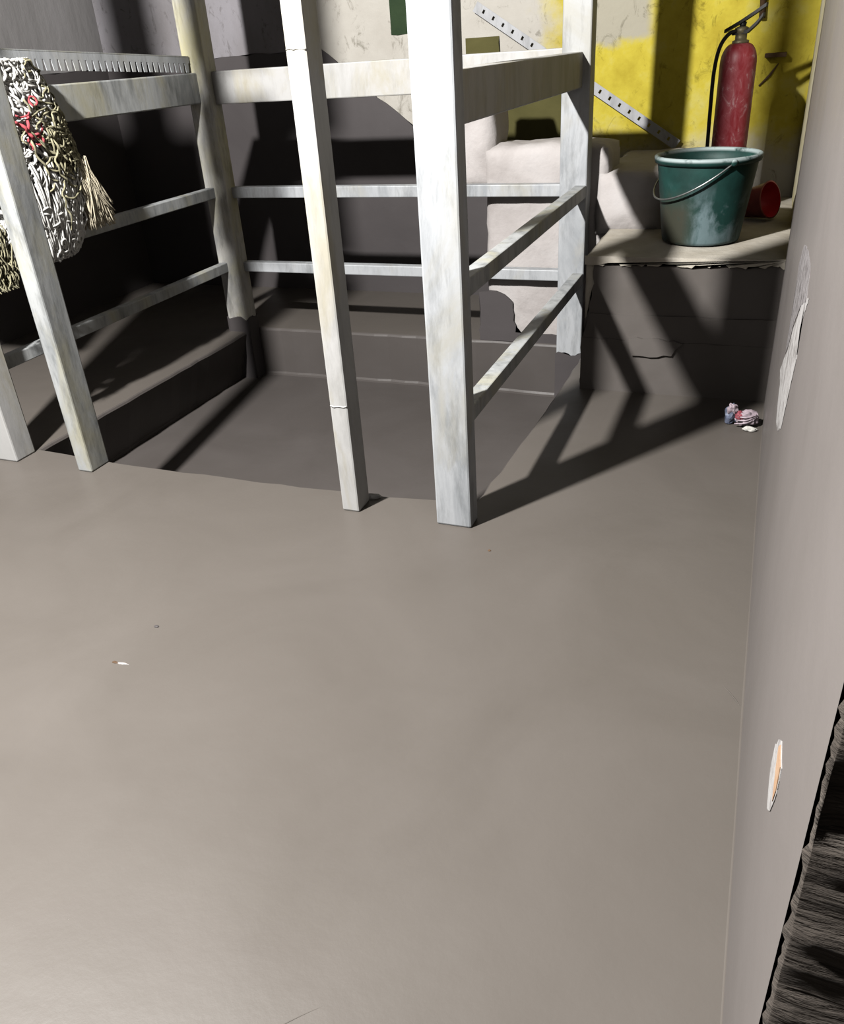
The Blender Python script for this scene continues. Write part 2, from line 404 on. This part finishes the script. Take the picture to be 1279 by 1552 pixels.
P_white = [(1.25, 0.665), (1.30, 0.628), (1.34, 0.592), (1.30, 0.560), (1.34, 0.500), (1.37, 0.455), (1.40, 0.405), (1.50, 0.356), (1.60, 0.330), (1.66, 0.345), (1.70, 0.372), (1.79, 0.369), (1.70, 0.425), (1.60, 0.475), (1.545, 0.530), (1.46, 0.575), (1.42, 0.605), (1.34, 0.64)]
P_grey = [(1.30, 0.648), (1.42, 0.608), (1.47, 0.58), (1.55, 0.535), (1.61, 0.48), (1.67, 0.445), (1.68, 0.51), (1.67, 0.56), (1.70, 0.61), (1.62, 0.66), (1.48, 0.682), (1.34, 0.688)]
P_small = [(0.632, 0.413), (0.615, 0.435), (0.595, 0.452), (0.561, 0.453), (0.558, 0.425), (0.568, 0.400), (0.575, 0.385), (0.597, 0.364), (0.615, 0.371), (0.632, 0.380)]
P_or = [(0.600, 0.440), (0.592, 0.450), (0.564, 0.451), (0.561, 0.425), (0.568, 0.405), (0.590, 0.425)]
for nm, pts, m_, t_ in (('bare_patch', P_white, 'bare_white', 0.0016), ('bare_patch', P_grey, 'bare_grey', 0.0018), ('bare_patch', P_small, 'bare_white', 0.0018), ('bare_patch', P_or, 'orange', 0.0026)):
    slab(nm, resample(pts, 0.012, 0.002, 31), 'x', XW+0.001, -t_, M[m_], wall_right)
wall_niche = struct(slab('wall_niche', [(2.54, 0.0), (YB, 0.0), (YB, 2.6), (2.54, 2.6)], 'x', 0.092, 0.09, M['cream_yellow']))

# ledge and the lumpy step behind it
ledge = struct(slab('ledge', resample([(-0.485, 2.552), (0.092, 2.552), (0.092, YB), (-0.485, YB)], 0.05, 0.004, 41, keep=(1, 2)), 'z', 0.0, 0.422, M['cream']))
slab('coating_layer', resample([(-0.488, 0.0), (0.074, 0.0), (0.074, 0.417), (-0.452, 0.417), (-0.462, 0.36), (-0.470, 0.26), (-0.486, 0.20)], 0.018, 0.006, 42, keep=(0, 1)), 'y', 2.552, -0.008, M['coat_rough'], ledge)
slab('coating_band', resample([(-0.490, 0.0), (0.074, 0.0), (0.074, 0.170), (-0.490, 0.172)], 0.03, 0.003, 43, keep=(0, 1)), 'y', 2.545, -0.008, M['coat_rough'], ledge)
slab('coating_band', resample([(-0.488, 0.170), (0.074, 0.170), (0.074, 0.252), (-0.466, 0.250)], 0.04, 0.002, 44, keep=(0, 1)), 'y', 2.545, -0.006, M['coat_rough'], ledge)
slab('coating_lump', resample([(-0.33, 0.125), (-0.21, 0.13), (-0.18, 0.17), (-0.25, 0.182), (-0.34, 0.178)], 0.02, 0.005, 45), 'y', 2.538, -0.010, M['coat_rough'], ledge)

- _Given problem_
Return the material line for line, from its beginning to the line that contains "0.092, 0.09, M['cream_yellow']))", with the pictures left out.

- _The solution_
The Blender Python script for this scene continues. Write part 2, from line 404 on. This part finishes the script. Take the picture to be 1279 by 1552 pixels.
P_white = [(1.25, 0.665), (1.30, 0.628), (1.34, 0.592), (1.30, 0.560), (1.34, 0.500), (1.37, 0.455), (1.40, 0.405), (1.50, 0.356), (1.60, 0.330), (1.66, 0.345), (1.70, 0.372), (1.79, 0.369), (1.70, 0.425), (1.60, 0.475), (1.545, 0.530), (1.46, 0.575), (1.42, 0.605), (1.34, 0.64)]
P_grey = [(1.30, 0.648), (1.42, 0.608), (1.47, 0.58), (1.55, 0.535), (1.61, 0.48), (1.67, 0.445), (1.68, 0.51), (1.67, 0.56), (1.70, 0.61), (1.62, 0.66), (1.48, 0.682), (1.34, 0.688)]
P_small = [(0.632, 0.413), (0.615, 0.435), (0.595, 0.452), (0.561, 0.453), (0.558, 0.425), (0.568, 0.400), (0.575, 0.385), (0.597, 0.364), (0.615, 0.371), (0.632, 0.380)]
P_or = [(0.600, 0.440), (0.592, 0.450), (0.564, 0.451), (0.561, 0.425), (0.568, 0.405), (0.590, 0.425)]
for nm, pts, m_, t_ in (('bare_patch', P_white, 'bare_white', 0.0016), ('bare_patch', P_grey, 'bare_grey', 0.0018), ('bare_patch', P_small, 'bare_white', 0.0018), ('bare_patch', P_or, 'orange', 0.0026)):
    slab(nm, resample(pts, 0.012, 0.002, 31), 'x', XW+0.001, -t_, M[m_], wall_right)
wall_niche = struct(slab('wall_niche', [(2.54, 0.0), (YB, 0.0), (YB, 2.6), (2.54, 2.6)], 'x', 0.092, 0.09, M['cream_yellow']))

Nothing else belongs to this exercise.